- [Exercise aim] Return only the lines from the top of the material through the line marked by "return copy_tree(tree_protos[key])", unaltered.

- [Recorded data]
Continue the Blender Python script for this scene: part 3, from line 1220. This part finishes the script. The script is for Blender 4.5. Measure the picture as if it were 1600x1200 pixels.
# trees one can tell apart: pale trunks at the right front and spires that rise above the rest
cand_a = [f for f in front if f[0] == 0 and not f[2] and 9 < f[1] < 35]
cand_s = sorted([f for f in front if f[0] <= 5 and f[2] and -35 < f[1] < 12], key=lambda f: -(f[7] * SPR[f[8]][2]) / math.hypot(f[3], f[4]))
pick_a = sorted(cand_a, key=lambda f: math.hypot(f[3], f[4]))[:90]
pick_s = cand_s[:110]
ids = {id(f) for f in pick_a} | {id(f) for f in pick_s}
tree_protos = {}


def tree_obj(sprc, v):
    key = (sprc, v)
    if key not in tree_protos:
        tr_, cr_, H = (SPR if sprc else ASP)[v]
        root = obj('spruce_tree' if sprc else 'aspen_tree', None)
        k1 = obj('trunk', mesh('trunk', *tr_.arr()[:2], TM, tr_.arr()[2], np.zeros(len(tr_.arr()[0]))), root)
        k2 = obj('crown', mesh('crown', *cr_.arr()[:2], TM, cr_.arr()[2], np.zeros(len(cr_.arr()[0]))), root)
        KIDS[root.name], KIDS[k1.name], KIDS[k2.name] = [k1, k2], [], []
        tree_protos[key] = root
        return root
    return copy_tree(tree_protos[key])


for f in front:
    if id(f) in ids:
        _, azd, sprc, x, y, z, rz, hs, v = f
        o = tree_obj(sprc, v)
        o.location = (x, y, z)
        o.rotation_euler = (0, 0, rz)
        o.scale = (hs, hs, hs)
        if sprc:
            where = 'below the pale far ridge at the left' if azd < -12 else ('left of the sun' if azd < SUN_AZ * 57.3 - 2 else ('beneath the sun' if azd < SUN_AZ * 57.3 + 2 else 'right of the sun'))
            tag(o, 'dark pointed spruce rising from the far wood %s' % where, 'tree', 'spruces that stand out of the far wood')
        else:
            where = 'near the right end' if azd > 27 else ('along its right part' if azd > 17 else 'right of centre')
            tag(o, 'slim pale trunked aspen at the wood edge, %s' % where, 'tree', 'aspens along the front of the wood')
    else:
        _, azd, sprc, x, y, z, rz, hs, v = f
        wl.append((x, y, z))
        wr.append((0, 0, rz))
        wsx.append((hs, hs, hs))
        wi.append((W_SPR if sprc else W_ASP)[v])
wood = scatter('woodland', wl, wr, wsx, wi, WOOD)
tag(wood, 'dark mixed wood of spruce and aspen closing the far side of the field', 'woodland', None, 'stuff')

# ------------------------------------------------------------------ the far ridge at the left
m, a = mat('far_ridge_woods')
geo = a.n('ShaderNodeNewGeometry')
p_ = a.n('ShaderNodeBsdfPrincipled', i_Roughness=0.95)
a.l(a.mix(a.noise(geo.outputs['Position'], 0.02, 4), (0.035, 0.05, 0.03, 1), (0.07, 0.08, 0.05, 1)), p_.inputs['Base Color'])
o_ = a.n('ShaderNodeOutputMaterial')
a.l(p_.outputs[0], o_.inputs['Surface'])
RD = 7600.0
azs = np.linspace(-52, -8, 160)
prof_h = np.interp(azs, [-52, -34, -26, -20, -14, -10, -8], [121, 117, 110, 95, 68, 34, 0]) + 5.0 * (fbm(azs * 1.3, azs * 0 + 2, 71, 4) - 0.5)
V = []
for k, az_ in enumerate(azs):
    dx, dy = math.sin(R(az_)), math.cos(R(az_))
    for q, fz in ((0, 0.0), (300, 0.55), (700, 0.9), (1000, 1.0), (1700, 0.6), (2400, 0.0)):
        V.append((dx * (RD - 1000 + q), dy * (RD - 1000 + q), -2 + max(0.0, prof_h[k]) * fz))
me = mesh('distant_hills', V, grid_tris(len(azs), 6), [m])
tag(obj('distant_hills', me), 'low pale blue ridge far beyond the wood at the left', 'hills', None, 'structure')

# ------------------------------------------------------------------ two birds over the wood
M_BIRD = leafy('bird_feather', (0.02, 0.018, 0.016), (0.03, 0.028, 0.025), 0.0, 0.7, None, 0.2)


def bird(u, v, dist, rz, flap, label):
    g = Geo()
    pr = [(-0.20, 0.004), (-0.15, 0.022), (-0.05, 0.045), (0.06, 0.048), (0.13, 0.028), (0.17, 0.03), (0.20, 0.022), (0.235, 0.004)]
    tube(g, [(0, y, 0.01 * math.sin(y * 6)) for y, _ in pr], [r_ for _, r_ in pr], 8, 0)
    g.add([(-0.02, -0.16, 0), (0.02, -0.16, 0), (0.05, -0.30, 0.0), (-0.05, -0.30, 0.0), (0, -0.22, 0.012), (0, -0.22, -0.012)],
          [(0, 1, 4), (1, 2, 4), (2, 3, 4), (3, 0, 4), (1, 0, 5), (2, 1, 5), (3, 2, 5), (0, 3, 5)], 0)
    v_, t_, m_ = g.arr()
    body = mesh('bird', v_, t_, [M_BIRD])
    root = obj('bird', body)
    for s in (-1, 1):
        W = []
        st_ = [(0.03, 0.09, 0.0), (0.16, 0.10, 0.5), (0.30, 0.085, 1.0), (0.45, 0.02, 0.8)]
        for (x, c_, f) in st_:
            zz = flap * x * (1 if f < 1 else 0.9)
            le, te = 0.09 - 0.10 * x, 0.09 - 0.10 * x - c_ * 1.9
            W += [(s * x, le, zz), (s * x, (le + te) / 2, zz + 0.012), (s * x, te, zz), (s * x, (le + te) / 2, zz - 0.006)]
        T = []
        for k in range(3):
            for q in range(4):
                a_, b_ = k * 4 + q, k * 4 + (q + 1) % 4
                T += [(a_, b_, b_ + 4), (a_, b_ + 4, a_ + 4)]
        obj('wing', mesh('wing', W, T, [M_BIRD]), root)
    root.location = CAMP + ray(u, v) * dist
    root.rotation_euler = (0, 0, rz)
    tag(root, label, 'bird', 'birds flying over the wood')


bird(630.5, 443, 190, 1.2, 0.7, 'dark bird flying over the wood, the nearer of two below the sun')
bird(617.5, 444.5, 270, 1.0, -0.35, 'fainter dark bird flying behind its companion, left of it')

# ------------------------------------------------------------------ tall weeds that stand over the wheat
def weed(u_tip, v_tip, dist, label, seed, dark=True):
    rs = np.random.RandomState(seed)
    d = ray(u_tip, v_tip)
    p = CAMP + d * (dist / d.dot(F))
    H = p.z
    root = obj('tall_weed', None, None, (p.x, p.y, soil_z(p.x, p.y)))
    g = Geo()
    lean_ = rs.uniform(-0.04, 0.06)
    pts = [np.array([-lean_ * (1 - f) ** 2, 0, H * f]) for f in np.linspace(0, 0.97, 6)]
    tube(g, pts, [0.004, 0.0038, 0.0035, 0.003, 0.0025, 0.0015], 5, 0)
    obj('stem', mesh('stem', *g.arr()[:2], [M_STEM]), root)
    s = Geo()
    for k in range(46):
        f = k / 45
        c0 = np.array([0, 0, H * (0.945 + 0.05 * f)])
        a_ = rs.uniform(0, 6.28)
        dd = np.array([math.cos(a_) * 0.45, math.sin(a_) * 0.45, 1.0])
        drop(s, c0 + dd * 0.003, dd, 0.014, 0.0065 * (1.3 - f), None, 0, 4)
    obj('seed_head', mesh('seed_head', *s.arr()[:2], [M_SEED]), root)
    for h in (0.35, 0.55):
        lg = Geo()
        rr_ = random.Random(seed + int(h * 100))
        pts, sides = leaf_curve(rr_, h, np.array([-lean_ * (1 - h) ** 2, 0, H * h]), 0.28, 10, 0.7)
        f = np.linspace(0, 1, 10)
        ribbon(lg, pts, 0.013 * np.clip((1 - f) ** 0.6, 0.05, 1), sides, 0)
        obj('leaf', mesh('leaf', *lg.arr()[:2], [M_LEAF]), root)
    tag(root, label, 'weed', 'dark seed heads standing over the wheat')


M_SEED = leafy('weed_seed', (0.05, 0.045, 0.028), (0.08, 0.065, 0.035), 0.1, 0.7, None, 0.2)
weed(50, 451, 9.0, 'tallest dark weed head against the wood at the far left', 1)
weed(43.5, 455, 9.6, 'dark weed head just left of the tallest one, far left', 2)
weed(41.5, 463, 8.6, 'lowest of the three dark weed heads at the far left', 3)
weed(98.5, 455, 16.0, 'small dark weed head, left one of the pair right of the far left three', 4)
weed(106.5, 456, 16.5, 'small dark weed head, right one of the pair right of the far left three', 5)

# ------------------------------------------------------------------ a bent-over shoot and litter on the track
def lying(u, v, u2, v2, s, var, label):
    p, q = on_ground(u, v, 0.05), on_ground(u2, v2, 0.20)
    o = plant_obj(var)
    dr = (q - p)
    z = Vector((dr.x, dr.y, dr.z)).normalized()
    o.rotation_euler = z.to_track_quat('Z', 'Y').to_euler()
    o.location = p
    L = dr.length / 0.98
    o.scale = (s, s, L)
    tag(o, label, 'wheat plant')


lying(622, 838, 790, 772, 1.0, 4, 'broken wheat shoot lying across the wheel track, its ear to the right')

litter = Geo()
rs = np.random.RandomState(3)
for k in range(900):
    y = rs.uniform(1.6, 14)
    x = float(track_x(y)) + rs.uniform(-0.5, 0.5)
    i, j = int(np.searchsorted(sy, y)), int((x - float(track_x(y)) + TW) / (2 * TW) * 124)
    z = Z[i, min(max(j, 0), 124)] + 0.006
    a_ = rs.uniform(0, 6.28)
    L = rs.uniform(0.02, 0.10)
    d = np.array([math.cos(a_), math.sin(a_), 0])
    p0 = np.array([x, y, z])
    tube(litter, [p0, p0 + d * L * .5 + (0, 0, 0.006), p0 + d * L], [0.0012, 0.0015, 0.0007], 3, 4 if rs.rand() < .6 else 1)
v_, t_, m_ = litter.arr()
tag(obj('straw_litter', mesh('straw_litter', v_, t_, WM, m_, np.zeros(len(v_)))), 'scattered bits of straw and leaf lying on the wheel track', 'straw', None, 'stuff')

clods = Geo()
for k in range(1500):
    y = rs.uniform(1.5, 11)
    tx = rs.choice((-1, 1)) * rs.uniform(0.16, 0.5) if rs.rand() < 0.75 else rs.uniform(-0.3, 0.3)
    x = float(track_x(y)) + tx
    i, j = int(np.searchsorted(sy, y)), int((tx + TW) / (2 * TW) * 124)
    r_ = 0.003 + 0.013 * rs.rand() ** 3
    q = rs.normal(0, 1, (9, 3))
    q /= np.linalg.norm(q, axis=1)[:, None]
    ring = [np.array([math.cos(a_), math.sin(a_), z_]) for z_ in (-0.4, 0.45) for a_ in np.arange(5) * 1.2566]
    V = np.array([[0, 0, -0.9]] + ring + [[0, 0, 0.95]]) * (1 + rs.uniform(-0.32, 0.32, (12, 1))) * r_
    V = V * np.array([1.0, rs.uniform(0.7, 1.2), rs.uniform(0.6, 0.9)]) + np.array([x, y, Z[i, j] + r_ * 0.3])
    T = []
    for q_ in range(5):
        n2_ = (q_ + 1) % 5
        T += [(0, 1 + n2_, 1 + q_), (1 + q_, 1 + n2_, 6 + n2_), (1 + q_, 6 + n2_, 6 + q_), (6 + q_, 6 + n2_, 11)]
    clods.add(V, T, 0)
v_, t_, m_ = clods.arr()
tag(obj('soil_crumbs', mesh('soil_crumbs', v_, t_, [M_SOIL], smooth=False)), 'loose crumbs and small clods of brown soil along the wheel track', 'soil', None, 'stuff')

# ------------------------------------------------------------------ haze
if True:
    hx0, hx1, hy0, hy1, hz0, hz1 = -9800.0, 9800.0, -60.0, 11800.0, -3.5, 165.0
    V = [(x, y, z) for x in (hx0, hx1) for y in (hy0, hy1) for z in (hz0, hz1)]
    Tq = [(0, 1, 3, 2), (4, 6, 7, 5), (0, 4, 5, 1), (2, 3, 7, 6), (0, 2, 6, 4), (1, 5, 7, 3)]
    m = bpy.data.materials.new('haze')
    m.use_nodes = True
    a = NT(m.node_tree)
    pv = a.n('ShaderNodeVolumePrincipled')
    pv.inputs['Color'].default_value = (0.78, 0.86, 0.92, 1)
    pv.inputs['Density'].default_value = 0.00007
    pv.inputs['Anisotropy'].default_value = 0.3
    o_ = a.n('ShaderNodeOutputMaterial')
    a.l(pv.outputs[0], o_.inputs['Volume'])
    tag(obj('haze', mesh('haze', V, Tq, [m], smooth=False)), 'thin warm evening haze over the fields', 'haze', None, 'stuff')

- [Correct result]
Continue the Blender Python script for this scene: part 3, from line 1220. This part finishes the script. The script is for Blender 4.5. Measure the picture as if it were 1600x1200 pixels.
# trees one can tell apart: pale trunks at the right front and spires that rise above the rest
cand_a = [f for f in front if f[0] == 0 and not f[2] and 9 < f[1] < 35]
cand_s = sorted([f for f in front if f[0] <= 5 and f[2] and -35 < f[1] < 12], key=lambda f: -(f[7] * SPR[f[8]][2]) / math.hypot(f[3], f[4]))
pick_a = sorted(cand_a, key=lambda f: math.hypot(f[3], f[4]))[:90]
pick_s = cand_s[:110]
ids = {id(f) for f in pick_a} | {id(f) for f in pick_s}
tree_protos = {}


def tree_obj(sprc, v):
    key = (sprc, v)
    if key not in tree_protos:
        tr_, cr_, H = (SPR if sprc else ASP)[v]
        root = obj('spruce_tree' if sprc else 'aspen_tree', None)
        k1 = obj('trunk', mesh('trunk', *tr_.arr()[:2], TM, tr_.arr()[2], np.zeros(len(tr_.arr()[0]))), root)
        k2 = obj('crown', mesh('crown', *cr_.arr()[:2], TM, cr_.arr()[2], np.zeros(len(cr_.arr()[0]))), root)
        KIDS[root.name], KIDS[k1.name], KIDS[k2.name] = [k1, k2], [], []
        tree_protos[key] = root
        return root
    return copy_tree(tree_protos[key])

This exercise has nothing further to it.